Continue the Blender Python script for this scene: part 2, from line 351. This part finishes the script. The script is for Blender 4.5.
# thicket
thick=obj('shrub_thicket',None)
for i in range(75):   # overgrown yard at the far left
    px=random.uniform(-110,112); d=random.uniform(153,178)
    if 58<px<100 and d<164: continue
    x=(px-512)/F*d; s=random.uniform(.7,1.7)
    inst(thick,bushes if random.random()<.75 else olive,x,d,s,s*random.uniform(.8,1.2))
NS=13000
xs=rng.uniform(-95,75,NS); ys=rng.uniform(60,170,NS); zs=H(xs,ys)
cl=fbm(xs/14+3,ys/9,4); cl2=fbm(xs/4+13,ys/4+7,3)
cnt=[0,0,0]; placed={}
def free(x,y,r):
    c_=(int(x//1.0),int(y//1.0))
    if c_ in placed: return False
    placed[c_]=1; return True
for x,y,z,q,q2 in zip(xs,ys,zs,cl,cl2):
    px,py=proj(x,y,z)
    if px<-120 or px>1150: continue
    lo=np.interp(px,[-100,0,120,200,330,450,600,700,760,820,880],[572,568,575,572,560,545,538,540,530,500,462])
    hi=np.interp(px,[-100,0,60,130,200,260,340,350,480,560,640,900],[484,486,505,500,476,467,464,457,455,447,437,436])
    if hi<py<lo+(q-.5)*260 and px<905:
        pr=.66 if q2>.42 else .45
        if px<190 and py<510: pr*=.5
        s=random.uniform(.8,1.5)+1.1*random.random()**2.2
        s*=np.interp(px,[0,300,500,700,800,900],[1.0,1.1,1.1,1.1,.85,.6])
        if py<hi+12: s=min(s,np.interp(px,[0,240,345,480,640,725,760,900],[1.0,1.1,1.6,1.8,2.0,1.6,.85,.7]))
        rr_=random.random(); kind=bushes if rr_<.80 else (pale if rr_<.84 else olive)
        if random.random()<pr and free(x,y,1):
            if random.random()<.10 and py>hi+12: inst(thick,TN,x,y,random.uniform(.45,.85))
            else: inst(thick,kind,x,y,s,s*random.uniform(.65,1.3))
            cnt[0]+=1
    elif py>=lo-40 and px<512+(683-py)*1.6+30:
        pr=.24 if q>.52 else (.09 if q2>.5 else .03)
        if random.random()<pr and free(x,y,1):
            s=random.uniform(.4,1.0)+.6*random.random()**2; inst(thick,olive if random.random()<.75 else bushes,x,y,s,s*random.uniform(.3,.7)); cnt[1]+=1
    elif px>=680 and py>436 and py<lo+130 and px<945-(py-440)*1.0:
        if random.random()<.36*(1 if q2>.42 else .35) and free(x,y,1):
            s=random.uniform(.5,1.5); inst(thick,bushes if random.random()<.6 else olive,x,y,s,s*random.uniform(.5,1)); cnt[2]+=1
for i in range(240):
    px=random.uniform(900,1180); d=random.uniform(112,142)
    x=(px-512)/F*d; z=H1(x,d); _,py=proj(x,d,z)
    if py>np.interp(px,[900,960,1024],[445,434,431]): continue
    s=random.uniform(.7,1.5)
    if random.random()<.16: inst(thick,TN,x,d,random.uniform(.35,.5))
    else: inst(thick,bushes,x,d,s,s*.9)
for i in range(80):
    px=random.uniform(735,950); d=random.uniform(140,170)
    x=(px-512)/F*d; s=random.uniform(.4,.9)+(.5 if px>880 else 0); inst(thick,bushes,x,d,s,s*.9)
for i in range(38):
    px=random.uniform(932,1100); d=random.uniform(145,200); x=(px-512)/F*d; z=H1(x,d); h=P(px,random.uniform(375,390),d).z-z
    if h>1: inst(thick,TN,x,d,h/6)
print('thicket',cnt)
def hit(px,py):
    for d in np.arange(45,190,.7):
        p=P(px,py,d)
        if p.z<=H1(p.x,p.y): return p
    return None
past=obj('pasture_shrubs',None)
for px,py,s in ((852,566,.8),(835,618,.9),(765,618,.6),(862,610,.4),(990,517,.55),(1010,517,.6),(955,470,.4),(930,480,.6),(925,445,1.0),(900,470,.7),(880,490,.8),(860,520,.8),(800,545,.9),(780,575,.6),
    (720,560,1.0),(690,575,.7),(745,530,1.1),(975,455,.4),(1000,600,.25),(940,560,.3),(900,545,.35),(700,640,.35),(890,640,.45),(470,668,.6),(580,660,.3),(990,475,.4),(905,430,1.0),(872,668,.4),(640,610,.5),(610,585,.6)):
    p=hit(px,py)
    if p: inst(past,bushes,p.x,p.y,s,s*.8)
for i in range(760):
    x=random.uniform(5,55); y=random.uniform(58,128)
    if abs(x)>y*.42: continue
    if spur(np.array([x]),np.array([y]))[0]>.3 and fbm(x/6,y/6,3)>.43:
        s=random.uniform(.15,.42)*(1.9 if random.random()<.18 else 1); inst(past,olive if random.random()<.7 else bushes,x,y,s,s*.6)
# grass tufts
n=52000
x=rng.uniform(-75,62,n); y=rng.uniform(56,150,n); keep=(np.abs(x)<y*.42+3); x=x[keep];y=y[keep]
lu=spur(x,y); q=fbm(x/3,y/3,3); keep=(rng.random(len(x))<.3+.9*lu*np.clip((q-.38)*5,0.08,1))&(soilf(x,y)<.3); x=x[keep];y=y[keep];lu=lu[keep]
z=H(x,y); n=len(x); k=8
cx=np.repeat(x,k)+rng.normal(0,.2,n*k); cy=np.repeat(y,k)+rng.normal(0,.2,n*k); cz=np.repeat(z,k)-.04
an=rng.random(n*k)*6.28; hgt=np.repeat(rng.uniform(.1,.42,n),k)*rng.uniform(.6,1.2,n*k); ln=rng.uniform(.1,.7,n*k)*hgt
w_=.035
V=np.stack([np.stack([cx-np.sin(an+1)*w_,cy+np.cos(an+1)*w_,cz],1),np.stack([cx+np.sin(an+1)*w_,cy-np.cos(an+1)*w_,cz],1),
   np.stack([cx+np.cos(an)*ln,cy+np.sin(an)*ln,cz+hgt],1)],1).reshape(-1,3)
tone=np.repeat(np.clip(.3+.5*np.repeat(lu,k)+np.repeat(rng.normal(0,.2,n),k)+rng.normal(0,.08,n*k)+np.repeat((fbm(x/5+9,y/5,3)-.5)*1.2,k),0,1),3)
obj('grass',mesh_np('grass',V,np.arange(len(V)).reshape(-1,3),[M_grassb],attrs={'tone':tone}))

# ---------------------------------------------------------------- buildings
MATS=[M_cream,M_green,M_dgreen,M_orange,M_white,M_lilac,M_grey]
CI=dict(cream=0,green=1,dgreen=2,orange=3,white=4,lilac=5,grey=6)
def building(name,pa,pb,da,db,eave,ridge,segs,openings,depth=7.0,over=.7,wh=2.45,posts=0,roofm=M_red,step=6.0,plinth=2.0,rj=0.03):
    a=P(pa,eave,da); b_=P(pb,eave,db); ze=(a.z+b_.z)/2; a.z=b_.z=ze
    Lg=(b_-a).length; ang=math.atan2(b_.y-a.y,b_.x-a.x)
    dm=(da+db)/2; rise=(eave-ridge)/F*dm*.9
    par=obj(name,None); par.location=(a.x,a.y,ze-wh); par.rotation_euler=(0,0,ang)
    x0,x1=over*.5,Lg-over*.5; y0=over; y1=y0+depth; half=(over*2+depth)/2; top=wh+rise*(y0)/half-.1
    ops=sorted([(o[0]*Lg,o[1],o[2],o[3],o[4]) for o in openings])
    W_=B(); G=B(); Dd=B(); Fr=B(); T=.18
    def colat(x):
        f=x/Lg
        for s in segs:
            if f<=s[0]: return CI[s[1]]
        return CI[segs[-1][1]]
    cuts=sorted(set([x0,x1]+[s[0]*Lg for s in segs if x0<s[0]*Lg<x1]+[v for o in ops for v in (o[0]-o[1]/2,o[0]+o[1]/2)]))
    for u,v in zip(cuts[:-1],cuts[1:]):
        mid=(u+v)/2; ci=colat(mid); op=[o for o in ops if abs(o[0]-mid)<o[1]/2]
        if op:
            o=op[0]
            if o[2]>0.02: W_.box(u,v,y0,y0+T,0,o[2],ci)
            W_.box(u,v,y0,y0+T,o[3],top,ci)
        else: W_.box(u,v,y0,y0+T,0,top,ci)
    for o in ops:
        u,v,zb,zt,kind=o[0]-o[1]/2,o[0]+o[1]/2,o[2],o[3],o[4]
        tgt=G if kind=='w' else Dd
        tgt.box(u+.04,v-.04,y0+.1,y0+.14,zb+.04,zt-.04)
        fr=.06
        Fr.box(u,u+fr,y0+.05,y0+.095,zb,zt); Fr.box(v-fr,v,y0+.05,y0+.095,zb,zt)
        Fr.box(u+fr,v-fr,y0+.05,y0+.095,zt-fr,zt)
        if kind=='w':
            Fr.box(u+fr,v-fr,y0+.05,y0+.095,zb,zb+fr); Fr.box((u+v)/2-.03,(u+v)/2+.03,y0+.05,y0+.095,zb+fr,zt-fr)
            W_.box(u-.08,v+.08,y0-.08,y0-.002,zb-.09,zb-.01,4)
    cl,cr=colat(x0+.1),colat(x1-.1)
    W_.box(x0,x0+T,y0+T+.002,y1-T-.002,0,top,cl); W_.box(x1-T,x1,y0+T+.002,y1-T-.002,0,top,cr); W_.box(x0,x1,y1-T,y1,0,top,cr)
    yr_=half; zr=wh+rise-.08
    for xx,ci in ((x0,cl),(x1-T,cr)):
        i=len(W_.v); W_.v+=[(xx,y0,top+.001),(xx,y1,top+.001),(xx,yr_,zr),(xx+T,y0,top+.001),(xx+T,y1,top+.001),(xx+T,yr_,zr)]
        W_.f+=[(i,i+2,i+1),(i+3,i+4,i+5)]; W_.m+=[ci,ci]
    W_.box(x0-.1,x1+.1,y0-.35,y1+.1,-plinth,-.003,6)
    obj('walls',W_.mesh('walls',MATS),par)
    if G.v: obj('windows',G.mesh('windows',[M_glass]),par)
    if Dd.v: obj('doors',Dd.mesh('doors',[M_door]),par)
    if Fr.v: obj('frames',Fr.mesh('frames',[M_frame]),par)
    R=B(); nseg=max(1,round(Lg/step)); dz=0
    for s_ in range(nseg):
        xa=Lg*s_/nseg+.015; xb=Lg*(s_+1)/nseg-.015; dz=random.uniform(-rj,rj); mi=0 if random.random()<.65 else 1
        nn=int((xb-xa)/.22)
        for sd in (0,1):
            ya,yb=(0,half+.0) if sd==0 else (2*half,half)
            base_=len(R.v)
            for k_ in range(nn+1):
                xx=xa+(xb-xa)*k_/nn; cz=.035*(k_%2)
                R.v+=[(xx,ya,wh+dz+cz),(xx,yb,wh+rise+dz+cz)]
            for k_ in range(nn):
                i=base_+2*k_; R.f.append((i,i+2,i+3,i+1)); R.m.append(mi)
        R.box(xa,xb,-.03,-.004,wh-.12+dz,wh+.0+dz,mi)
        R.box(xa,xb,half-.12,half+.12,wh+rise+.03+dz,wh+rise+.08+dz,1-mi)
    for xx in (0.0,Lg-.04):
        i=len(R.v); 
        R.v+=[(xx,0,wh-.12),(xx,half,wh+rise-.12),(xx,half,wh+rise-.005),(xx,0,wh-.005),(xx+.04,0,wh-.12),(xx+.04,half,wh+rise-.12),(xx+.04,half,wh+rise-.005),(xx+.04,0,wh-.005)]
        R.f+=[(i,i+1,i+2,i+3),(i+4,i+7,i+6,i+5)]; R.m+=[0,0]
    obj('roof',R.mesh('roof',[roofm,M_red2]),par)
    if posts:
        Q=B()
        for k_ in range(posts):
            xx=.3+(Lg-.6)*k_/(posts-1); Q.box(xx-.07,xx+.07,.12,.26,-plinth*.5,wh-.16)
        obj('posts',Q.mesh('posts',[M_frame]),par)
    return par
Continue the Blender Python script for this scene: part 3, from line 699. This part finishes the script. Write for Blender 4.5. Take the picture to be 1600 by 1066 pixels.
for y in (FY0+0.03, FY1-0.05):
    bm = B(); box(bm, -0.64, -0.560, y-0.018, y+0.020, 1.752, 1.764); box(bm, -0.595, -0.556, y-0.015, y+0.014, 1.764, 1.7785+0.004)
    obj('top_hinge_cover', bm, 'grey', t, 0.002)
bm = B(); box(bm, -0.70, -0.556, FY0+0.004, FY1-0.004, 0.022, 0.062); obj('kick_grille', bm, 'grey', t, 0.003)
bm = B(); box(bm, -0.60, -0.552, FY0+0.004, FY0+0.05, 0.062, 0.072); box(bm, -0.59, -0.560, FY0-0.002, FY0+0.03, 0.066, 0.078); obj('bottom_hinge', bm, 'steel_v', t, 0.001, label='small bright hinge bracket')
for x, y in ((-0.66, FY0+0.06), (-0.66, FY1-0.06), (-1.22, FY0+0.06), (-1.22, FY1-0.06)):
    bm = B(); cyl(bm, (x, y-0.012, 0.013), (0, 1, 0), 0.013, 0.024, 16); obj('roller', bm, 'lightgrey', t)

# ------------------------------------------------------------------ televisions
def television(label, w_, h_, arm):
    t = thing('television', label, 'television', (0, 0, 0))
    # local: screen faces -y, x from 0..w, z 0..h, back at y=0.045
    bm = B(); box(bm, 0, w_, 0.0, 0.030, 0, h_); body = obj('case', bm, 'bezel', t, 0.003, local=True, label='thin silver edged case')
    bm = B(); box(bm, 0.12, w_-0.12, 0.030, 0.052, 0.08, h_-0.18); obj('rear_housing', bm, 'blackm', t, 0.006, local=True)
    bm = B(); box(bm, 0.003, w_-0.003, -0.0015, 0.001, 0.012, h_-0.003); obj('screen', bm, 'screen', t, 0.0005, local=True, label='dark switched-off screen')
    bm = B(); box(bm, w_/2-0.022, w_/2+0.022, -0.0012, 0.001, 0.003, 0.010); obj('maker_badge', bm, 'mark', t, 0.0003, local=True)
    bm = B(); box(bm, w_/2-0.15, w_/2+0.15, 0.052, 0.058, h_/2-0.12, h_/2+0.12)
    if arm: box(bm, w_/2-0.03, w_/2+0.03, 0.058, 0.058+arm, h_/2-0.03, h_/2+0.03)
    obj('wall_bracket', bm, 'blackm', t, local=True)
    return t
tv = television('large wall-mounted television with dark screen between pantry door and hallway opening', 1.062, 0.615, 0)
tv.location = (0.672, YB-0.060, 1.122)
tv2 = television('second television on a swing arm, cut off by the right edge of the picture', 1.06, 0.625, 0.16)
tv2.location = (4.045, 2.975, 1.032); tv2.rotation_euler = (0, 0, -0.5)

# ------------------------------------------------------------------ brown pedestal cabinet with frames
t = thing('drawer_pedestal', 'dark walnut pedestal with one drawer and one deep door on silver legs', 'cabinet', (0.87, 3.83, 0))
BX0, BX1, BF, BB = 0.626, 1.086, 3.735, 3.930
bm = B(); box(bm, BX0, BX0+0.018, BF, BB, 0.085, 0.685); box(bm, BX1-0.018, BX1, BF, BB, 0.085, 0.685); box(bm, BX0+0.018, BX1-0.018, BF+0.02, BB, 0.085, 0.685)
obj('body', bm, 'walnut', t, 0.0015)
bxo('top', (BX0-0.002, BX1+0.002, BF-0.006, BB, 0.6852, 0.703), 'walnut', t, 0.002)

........

Count up every line above that has the word "Blender" in it; answer with the number alone.

• [PROBLEM SOLUTION] 2